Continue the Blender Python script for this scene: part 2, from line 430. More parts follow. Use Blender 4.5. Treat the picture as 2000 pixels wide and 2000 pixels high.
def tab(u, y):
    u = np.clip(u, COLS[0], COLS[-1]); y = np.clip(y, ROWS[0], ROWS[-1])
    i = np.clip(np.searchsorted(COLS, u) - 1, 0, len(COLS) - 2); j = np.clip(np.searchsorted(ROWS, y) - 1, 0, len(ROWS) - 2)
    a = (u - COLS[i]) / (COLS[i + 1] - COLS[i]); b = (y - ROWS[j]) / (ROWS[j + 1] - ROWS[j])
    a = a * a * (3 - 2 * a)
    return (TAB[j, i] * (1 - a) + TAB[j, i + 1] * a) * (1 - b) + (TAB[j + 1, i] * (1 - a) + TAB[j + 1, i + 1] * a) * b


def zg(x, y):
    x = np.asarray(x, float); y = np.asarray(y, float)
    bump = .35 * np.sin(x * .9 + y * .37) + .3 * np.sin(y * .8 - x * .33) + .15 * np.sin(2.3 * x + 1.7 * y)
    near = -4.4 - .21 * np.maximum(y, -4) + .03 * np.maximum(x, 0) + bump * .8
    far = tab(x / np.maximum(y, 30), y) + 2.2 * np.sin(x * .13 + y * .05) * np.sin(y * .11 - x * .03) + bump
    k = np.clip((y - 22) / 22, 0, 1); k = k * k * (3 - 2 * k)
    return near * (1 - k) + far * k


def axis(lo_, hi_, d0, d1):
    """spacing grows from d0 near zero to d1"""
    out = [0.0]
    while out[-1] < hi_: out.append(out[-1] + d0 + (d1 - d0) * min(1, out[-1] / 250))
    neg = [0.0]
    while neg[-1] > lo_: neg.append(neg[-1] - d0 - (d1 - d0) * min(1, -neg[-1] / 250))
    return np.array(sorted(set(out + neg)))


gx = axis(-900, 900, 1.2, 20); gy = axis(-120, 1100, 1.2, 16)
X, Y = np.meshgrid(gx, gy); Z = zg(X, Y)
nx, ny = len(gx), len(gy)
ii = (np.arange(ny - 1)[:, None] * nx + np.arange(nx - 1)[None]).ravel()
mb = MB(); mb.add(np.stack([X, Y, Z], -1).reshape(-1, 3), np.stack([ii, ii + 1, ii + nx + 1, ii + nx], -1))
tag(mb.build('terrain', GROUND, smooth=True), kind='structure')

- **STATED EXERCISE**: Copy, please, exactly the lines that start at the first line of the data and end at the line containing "return (TAB[j, i]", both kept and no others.

- **COMPLETE RESPONSE**:
Continue the Blender Python script for this scene: part 2, from line 430. More parts follow. Use Blender 4.5. Treat the picture as 2000 pixels wide and 2000 pixels high.
def tab(u, y):
    u = np.clip(u, COLS[0], COLS[-1]); y = np.clip(y, ROWS[0], ROWS[-1])
    i = np.clip(np.searchsorted(COLS, u) - 1, 0, len(COLS) - 2); j = np.clip(np.searchsorted(ROWS, y) - 1, 0, len(ROWS) - 2)
    a = (u - COLS[i]) / (COLS[i + 1] - COLS[i]); b = (y - ROWS[j]) / (ROWS[j + 1] - ROWS[j])
    a = a * a * (3 - 2 * a)
    return (TAB[j, i] * (1 - a) + TAB[j, i + 1] * a) * (1 - b) + (TAB[j + 1, i] * (1 - a) + TAB[j + 1, i + 1] * a) * b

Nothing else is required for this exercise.